Goal of the exercise: Retype exactly the lines below, beginning with the first and ending with the line where "scn.camera = cam" appears.

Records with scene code
-- BEGIN --

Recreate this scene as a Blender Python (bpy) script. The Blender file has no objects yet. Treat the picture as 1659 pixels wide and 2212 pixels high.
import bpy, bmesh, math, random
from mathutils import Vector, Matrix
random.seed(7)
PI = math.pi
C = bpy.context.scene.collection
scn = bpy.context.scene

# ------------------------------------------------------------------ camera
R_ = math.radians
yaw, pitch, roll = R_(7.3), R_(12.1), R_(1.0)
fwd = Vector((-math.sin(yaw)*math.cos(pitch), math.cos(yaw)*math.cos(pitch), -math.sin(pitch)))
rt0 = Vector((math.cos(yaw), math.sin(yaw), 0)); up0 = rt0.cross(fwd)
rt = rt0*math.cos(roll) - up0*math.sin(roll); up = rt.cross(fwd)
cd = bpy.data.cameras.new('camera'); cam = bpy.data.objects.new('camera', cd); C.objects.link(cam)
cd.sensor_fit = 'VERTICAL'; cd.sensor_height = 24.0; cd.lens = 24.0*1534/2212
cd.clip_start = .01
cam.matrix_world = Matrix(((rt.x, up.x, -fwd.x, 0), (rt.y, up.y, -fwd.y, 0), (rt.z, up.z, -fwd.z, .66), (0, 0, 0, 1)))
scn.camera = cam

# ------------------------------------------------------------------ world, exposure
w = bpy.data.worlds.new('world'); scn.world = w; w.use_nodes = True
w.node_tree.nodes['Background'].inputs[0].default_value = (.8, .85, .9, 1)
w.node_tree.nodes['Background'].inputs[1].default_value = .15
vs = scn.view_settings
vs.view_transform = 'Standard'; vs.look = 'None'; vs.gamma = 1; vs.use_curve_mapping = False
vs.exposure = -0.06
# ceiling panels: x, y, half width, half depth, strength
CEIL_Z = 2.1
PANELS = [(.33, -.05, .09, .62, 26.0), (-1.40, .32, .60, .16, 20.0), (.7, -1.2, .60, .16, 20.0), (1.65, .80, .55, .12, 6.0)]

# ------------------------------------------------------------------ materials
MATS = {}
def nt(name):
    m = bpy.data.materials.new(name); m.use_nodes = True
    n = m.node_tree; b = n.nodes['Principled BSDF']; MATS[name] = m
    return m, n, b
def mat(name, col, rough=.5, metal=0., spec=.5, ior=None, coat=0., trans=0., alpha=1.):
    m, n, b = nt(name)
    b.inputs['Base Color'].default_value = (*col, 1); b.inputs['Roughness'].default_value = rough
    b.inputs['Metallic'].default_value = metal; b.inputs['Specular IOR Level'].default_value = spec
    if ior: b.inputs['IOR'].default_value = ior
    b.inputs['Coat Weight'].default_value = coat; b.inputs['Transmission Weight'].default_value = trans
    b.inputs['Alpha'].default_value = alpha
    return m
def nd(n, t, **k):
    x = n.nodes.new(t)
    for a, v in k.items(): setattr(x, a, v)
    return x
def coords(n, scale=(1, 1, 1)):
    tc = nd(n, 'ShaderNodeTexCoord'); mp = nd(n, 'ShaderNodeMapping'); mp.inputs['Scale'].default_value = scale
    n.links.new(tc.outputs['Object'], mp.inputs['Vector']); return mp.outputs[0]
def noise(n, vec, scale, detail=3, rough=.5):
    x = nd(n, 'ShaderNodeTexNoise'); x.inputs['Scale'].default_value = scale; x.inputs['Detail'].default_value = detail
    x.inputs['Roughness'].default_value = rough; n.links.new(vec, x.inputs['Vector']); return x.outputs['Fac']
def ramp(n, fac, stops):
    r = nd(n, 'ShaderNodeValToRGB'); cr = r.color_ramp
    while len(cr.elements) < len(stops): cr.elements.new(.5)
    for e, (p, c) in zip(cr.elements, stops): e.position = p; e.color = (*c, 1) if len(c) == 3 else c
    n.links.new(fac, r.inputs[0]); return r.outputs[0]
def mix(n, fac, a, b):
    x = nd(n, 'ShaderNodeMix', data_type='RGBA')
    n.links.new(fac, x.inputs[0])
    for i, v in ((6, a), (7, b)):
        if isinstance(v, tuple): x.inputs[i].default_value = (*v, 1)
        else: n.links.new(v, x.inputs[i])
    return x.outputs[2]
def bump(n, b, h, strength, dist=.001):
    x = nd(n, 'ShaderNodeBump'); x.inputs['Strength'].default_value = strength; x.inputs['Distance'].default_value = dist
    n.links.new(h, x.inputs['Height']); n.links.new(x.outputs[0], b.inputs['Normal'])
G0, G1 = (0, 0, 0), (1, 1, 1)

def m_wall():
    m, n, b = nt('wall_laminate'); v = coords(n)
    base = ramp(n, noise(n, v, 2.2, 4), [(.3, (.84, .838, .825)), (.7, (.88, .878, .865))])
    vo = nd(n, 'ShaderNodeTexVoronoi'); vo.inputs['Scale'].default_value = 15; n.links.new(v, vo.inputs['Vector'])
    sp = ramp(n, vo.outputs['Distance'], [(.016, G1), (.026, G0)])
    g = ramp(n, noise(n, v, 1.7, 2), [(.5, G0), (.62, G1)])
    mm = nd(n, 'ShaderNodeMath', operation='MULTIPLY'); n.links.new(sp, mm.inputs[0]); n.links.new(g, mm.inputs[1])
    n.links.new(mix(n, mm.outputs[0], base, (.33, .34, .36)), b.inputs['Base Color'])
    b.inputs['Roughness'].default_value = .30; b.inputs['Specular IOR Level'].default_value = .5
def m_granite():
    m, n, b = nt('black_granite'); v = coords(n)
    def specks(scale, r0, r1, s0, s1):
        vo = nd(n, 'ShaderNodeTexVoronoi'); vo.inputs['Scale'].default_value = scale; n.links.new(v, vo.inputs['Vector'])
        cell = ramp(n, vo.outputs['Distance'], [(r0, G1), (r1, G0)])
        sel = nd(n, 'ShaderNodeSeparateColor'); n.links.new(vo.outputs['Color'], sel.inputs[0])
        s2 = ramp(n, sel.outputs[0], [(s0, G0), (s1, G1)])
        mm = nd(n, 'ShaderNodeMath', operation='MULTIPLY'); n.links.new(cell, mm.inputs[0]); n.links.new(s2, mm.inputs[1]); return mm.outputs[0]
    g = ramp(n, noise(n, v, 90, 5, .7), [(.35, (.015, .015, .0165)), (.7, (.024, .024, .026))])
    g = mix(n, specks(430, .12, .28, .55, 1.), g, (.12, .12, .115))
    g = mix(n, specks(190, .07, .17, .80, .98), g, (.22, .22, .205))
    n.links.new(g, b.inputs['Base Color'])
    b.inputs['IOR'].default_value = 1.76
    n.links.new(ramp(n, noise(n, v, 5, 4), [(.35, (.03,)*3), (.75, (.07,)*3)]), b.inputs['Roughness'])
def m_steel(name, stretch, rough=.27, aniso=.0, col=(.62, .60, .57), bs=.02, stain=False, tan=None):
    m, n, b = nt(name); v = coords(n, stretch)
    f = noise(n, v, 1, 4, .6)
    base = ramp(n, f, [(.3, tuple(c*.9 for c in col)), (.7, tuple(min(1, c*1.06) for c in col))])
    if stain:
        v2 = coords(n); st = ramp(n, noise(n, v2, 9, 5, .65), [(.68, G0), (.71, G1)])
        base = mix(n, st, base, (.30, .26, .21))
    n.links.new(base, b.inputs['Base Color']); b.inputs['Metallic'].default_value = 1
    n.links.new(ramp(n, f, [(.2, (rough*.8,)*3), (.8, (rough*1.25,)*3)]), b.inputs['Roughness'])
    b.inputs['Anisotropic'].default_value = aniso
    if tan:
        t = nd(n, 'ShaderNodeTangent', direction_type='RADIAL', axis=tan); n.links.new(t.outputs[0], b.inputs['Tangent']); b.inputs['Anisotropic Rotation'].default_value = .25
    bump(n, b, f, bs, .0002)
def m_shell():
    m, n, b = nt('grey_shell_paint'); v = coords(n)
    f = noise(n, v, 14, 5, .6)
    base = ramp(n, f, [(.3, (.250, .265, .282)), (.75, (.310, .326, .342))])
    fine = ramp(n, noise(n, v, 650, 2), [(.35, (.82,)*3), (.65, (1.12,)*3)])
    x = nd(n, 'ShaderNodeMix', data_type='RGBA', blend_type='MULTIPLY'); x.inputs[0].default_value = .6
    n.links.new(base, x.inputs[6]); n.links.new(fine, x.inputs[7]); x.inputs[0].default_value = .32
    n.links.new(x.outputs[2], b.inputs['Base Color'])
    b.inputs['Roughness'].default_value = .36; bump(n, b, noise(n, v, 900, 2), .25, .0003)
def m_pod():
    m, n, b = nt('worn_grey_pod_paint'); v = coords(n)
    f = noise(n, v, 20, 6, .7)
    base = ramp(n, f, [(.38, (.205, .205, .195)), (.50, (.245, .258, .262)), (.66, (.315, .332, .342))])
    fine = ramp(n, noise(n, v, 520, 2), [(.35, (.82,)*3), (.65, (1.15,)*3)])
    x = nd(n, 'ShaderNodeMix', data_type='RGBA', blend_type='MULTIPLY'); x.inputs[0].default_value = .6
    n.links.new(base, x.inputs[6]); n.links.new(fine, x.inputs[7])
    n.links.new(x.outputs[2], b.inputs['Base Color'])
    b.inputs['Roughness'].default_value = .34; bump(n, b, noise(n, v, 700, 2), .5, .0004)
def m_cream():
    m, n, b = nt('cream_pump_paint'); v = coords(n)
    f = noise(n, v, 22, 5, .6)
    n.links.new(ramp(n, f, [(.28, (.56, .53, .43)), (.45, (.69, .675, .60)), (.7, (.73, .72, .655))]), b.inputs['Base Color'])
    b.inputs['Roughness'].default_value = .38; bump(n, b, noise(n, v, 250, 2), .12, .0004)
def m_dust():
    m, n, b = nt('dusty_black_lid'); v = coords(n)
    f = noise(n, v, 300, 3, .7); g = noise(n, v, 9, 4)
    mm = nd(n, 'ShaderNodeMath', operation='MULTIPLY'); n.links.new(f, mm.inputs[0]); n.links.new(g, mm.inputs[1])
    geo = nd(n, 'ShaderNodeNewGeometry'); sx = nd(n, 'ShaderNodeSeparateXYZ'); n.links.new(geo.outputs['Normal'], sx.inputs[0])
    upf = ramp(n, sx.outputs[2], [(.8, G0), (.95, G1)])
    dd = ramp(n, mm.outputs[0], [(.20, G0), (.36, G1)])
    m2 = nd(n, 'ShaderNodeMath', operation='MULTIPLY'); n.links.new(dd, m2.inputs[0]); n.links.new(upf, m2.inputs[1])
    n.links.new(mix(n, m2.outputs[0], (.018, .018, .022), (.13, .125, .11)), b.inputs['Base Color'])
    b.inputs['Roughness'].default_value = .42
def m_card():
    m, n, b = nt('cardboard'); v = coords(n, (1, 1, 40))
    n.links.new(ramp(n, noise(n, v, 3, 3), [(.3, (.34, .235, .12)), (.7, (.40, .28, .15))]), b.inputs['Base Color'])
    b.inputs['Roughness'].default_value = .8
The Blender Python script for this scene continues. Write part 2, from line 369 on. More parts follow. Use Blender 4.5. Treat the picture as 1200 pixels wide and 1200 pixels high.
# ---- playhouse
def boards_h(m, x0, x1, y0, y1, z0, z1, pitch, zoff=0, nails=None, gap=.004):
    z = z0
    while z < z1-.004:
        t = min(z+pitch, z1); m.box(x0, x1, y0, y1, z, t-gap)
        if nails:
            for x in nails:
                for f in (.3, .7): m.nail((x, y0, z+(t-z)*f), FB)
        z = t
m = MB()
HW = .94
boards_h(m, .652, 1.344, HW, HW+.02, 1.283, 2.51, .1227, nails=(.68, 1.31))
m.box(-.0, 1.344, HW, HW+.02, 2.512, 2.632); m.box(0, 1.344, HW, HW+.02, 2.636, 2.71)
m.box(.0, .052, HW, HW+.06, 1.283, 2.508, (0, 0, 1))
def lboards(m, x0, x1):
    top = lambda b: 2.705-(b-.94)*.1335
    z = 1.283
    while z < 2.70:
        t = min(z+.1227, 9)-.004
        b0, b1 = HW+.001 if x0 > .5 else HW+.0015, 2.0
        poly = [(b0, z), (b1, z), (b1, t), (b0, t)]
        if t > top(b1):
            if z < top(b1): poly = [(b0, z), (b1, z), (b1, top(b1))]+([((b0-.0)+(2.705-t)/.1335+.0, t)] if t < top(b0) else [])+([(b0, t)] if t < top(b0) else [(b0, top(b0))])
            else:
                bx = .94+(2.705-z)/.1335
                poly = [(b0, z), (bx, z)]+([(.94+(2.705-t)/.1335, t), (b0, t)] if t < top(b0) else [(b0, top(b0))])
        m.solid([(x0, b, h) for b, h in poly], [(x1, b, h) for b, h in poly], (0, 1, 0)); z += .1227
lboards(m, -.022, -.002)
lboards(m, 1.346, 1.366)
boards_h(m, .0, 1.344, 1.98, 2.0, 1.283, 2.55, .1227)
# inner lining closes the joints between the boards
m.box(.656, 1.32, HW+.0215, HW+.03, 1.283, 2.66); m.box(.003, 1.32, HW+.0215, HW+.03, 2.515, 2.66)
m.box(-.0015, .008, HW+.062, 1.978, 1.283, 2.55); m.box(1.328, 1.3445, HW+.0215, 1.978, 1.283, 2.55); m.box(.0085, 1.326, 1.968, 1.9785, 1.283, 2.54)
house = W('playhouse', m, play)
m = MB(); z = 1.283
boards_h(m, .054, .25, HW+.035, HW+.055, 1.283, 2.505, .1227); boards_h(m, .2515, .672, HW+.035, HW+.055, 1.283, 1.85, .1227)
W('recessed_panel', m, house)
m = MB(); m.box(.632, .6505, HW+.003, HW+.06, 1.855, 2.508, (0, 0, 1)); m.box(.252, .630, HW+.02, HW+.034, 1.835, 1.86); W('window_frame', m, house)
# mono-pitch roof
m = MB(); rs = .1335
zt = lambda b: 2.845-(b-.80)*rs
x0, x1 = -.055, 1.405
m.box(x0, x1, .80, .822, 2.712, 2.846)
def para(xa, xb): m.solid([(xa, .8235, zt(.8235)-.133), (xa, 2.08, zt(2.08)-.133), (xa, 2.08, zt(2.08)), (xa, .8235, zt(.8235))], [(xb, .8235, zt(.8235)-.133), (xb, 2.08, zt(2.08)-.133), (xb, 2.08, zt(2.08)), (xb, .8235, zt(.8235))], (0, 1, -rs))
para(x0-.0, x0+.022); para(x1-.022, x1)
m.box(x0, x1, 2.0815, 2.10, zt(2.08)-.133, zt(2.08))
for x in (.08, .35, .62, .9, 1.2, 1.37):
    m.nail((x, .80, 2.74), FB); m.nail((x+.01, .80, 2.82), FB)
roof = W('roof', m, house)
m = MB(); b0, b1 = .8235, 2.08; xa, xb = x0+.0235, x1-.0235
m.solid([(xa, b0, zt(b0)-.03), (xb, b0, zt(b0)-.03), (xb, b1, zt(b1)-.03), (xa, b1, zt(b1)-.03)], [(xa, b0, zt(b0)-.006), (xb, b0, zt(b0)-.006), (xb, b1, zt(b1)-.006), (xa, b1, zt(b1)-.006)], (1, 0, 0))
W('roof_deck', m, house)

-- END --

Solution for this problem:
Recreate this scene as a Blender Python (bpy) script. The Blender file has no objects yet. Treat the picture as 1659 pixels wide and 2212 pixels high.
import bpy, bmesh, math, random
from mathutils import Vector, Matrix
random.seed(7)
PI = math.pi
C = bpy.context.scene.collection
scn = bpy.context.scene

# ------------------------------------------------------------------ camera
R_ = math.radians
yaw, pitch, roll = R_(7.3), R_(12.1), R_(1.0)
fwd = Vector((-math.sin(yaw)*math.cos(pitch), math.cos(yaw)*math.cos(pitch), -math.sin(pitch)))
rt0 = Vector((math.cos(yaw), math.sin(yaw), 0)); up0 = rt0.cross(fwd)
rt = rt0*math.cos(roll) - up0*math.sin(roll); up = rt.cross(fwd)
cd = bpy.data.cameras.new('camera'); cam = bpy.data.objects.new('camera', cd); C.objects.link(cam)
cd.sensor_fit = 'VERTICAL'; cd.sensor_height = 24.0; cd.lens = 24.0*1534/2212
cd.clip_start = .01
cam.matrix_world = Matrix(((rt.x, up.x, -fwd.x, 0), (rt.y, up.y, -fwd.y, 0), (rt.z, up.z, -fwd.z, .66), (0, 0, 0, 1)))
scn.camera = cam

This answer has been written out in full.